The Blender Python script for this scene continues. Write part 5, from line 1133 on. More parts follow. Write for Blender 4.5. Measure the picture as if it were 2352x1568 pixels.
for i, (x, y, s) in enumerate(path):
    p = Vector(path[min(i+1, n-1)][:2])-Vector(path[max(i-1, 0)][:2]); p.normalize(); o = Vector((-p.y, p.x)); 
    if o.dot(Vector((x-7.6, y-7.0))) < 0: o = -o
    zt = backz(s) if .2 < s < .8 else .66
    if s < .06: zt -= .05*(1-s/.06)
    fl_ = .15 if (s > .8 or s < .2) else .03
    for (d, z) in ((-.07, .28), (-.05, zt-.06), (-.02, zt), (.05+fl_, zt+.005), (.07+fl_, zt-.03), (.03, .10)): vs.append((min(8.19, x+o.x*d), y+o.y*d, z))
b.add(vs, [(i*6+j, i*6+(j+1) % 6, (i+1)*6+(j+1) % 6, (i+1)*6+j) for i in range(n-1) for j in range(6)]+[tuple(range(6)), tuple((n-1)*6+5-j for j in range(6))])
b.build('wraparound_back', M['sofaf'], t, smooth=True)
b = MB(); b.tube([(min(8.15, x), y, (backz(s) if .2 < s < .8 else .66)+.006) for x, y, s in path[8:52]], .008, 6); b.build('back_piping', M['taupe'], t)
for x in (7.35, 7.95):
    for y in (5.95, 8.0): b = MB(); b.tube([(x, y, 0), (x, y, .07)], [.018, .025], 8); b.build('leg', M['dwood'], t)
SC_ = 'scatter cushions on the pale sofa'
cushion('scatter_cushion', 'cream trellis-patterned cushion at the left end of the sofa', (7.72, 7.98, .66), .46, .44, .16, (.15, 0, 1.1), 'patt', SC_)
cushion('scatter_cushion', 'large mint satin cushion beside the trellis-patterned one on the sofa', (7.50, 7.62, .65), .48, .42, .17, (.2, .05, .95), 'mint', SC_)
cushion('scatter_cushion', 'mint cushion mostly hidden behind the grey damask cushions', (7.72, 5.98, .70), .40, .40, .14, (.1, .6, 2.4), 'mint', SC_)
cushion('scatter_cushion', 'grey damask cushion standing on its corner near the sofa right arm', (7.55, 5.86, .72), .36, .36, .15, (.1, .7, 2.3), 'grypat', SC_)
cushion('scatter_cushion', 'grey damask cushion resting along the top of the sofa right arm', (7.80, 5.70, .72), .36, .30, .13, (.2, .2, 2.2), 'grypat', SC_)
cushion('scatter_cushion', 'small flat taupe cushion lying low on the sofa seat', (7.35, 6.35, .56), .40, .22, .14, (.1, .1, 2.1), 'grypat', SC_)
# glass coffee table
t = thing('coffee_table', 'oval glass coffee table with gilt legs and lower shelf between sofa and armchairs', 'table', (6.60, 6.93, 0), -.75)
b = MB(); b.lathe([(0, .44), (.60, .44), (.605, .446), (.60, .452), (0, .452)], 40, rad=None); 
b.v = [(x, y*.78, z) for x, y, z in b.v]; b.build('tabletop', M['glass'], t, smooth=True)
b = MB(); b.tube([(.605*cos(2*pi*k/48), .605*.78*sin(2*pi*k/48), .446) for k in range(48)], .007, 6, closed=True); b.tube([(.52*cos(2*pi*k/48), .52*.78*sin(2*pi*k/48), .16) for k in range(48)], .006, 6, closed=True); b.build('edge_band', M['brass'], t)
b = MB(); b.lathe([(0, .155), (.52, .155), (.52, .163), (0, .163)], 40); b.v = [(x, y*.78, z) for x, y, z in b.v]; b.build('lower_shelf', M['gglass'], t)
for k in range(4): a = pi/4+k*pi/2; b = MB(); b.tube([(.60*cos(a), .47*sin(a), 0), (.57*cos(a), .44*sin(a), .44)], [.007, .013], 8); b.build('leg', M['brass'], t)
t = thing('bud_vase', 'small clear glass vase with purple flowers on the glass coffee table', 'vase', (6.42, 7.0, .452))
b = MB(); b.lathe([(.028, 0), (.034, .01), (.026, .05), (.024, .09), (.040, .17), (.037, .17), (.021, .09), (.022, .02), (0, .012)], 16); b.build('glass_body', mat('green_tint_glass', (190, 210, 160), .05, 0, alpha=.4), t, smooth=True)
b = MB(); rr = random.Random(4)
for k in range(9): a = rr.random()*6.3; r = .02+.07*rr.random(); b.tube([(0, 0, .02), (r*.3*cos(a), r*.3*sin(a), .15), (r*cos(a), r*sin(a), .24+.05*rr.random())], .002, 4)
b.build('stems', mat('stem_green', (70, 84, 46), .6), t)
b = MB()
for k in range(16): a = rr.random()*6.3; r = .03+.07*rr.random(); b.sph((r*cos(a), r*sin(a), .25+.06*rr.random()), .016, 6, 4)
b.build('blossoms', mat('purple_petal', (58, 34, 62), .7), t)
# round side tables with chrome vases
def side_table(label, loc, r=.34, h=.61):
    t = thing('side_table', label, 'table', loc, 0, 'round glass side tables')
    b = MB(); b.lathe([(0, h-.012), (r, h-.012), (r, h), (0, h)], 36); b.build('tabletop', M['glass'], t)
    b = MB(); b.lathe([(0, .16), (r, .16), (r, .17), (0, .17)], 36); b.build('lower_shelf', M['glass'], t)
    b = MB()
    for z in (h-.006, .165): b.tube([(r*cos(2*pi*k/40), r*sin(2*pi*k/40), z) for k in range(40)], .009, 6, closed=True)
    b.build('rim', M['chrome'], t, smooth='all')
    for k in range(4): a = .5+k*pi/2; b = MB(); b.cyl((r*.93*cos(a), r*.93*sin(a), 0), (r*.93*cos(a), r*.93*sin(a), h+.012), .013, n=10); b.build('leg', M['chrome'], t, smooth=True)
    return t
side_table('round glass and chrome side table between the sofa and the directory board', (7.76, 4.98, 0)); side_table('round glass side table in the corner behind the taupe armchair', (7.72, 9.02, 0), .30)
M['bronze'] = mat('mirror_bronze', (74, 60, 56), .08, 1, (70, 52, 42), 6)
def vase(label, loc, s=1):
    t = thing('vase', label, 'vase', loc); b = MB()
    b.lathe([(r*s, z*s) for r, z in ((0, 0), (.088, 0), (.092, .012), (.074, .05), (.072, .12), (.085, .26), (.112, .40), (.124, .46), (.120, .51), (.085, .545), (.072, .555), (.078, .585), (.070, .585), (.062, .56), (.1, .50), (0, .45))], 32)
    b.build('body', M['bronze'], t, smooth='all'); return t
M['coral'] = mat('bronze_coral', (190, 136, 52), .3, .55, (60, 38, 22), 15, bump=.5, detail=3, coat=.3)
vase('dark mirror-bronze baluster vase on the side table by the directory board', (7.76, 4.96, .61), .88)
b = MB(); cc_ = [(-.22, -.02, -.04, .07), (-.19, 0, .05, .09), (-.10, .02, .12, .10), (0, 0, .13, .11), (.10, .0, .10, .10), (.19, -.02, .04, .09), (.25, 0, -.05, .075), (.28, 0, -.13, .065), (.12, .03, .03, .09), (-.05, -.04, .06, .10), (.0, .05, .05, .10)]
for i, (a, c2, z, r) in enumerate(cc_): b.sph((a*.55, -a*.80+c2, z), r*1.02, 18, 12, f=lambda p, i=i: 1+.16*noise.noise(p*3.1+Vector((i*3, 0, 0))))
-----
Everything in the listing above should be restated exactly.

* Result of this task
The Blender Python script for this scene continues. Write part 5, from line 1133 on. More parts follow. Write for Blender 4.5. Measure the picture as if it were 2352x1568 pixels.
for i, (x, y, s) in enumerate(path):
    p = Vector(path[min(i+1, n-1)][:2])-Vector(path[max(i-1, 0)][:2]); p.normalize(); o = Vector((-p.y, p.x)); 
    if o.dot(Vector((x-7.6, y-7.0))) < 0: o = -o
    zt = backz(s) if .2 < s < .8 else .66
    if s < .06: zt -= .05*(1-s/.06)
    fl_ = .15 if (s > .8 or s < .2) else .03
    for (d, z) in ((-.07, .28), (-.05, zt-.06), (-.02, zt), (.05+fl_, zt+.005), (.07+fl_, zt-.03), (.03, .10)): vs.append((min(8.19, x+o.x*d), y+o.y*d, z))
b.add(vs, [(i*6+j, i*6+(j+1) % 6, (i+1)*6+(j+1) % 6, (i+1)*6+j) for i in range(n-1) for j in range(6)]+[tuple(range(6)), tuple((n-1)*6+5-j for j in range(6))])
b.build('wraparound_back', M['sofaf'], t, smooth=True)
b = MB(); b.tube([(min(8.15, x), y, (backz(s) if .2 < s < .8 else .66)+.006) for x, y, s in path[8:52]], .008, 6); b.build('back_piping', M['taupe'], t)
for x in (7.35, 7.95):
    for y in (5.95, 8.0): b = MB(); b.tube([(x, y, 0), (x, y, .07)], [.018, .025], 8); b.build('leg', M['dwood'], t)
SC_ = 'scatter cushions on the pale sofa'
cushion('scatter_cushion', 'cream trellis-patterned cushion at the left end of the sofa', (7.72, 7.98, .66), .46, .44, .16, (.15, 0, 1.1), 'patt', SC_)
cushion('scatter_cushion', 'large mint satin cushion beside the trellis-patterned one on the sofa', (7.50, 7.62, .65), .48, .42, .17, (.2, .05, .95), 'mint', SC_)
cushion('scatter_cushion', 'mint cushion mostly hidden behind the grey damask cushions', (7.72, 5.98, .70), .40, .40, .14, (.1, .6, 2.4), 'mint', SC_)
cushion('scatter_cushion', 'grey damask cushion standing on its corner near the sofa right arm', (7.55, 5.86, .72), .36, .36, .15, (.1, .7, 2.3), 'grypat', SC_)
cushion('scatter_cushion', 'grey damask cushion resting along the top of the sofa right arm', (7.80, 5.70, .72), .36, .30, .13, (.2, .2, 2.2), 'grypat', SC_)
cushion('scatter_cushion', 'small flat taupe cushion lying low on the sofa seat', (7.35, 6.35, .56), .40, .22, .14, (.1, .1, 2.1), 'grypat', SC_)
# glass coffee table
t = thing('coffee_table', 'oval glass coffee table with gilt legs and lower shelf between sofa and armchairs', 'table', (6.60, 6.93, 0), -.75)
b = MB(); b.lathe([(0, .44), (.60, .44), (.605, .446), (.60, .452), (0, .452)], 40, rad=None); 
b.v = [(x, y*.78, z) for x, y, z in b.v]; b.build('tabletop', M['glass'], t, smooth=True)
b = MB(); b.tube([(.605*cos(2*pi*k/48), .605*.78*sin(2*pi*k/48), .446) for k in range(48)], .007, 6, closed=True); b.tube([(.52*cos(2*pi*k/48), .52*.78*sin(2*pi*k/48), .16) for k in range(48)], .006, 6, closed=True); b.build('edge_band', M['brass'], t)
b = MB(); b.lathe([(0, .155), (.52, .155), (.52, .163), (0, .163)], 40); b.v = [(x, y*.78, z) for x, y, z in b.v]; b.build('lower_shelf', M['gglass'], t)
for k in range(4): a = pi/4+k*pi/2; b = MB(); b.tube([(.60*cos(a), .47*sin(a), 0), (.57*cos(a), .44*sin(a), .44)], [.007, .013], 8); b.build('leg', M['brass'], t)
t = thing('bud_vase', 'small clear glass vase with purple flowers on the glass coffee table', 'vase', (6.42, 7.0, .452))
b = MB(); b.lathe([(.028, 0), (.034, .01), (.026, .05), (.024, .09), (.040, .17), (.037, .17), (.021, .09), (.022, .02), (0, .012)], 16); b.build('glass_body', mat('green_tint_glass', (190, 210, 160), .05, 0, alpha=.4), t, smooth=True)
b = MB(); rr = random.Random(4)
for k in range(9): a = rr.random()*6.3; r = .02+.07*rr.random(); b.tube([(0, 0, .02), (r*.3*cos(a), r*.3*sin(a), .15), (r*cos(a), r*sin(a), .24+.05*rr.random())], .002, 4)
b.build('stems', mat('stem_green', (70, 84, 46), .6), t)
b = MB()
for k in range(16): a = rr.random()*6.3; r = .03+.07*rr.random(); b.sph((r*cos(a), r*sin(a), .25+.06*rr.random()), .016, 6, 4)
b.build('blossoms', mat('purple_petal', (58, 34, 62), .7), t)
# round side tables with chrome vases
def side_table(label, loc, r=.34, h=.61):
    t = thing('side_table', label, 'table', loc, 0, 'round glass side tables')
    b = MB(); b.lathe([(0, h-.012), (r, h-.012), (r, h), (0, h)], 36); b.build('tabletop', M['glass'], t)
    b = MB(); b.lathe([(0, .16), (r, .16), (r, .17), (0, .17)], 36); b.build('lower_shelf', M['glass'], t)
    b = MB()
    for z in (h-.006, .165): b.tube([(r*cos(2*pi*k/40), r*sin(2*pi*k/40), z) for k in range(40)], .009, 6, closed=True)
    b.build('rim', M['chrome'], t, smooth='all')
    for k in range(4): a = .5+k*pi/2; b = MB(); b.cyl((r*.93*cos(a), r*.93*sin(a), 0), (r*.93*cos(a), r*.93*sin(a), h+.012), .013, n=10); b.build('leg', M['chrome'], t, smooth=True)
    return t
side_table('round glass and chrome side table between the sofa and the directory board', (7.76, 4.98, 0)); side_table('round glass side table in the corner behind the taupe armchair', (7.72, 9.02, 0), .30)
M['bronze'] = mat('mirror_bronze', (74, 60, 56), .08, 1, (70, 52, 42), 6)
def vase(label, loc, s=1):
    t = thing('vase', label, 'vase', loc); b = MB()
    b.lathe([(r*s, z*s) for r, z in ((0, 0), (.088, 0), (.092, .012), (.074, .05), (.072, .12), (.085, .26), (.112, .40), (.124, .46), (.120, .51), (.085, .545), (.072, .555), (.078, .585), (.070, .585), (.062, .56), (.1, .50), (0, .45))], 32)
    b.build('body', M['bronze'], t, smooth='all'); return t
M['coral'] = mat('bronze_coral', (190, 136, 52), .3, .55, (60, 38, 22), 15, bump=.5, detail=3, coat=.3)
vase('dark mirror-bronze baluster vase on the side table by the directory board', (7.76, 4.96, .61), .88)
b = MB(); cc_ = [(-.22, -.02, -.04, .07), (-.19, 0, .05, .09), (-.10, .02, .12, .10), (0, 0, .13, .11), (.10, .0, .10, .10), (.19, -.02, .04, .09), (.25, 0, -.05, .075), (.28, 0, -.13, .065), (.12, .03, .03, .09), (-.05, -.04, .06, .10), (.0, .05, .05, .10)]
for i, (a, c2, z, r) in enumerate(cc_): b.sph((a*.55, -a*.80+c2, z), r*1.02, 18, 12, f=lambda p, i=i: 1+.16*noise.noise(p*3.1+Vector((i*3, 0, 0))))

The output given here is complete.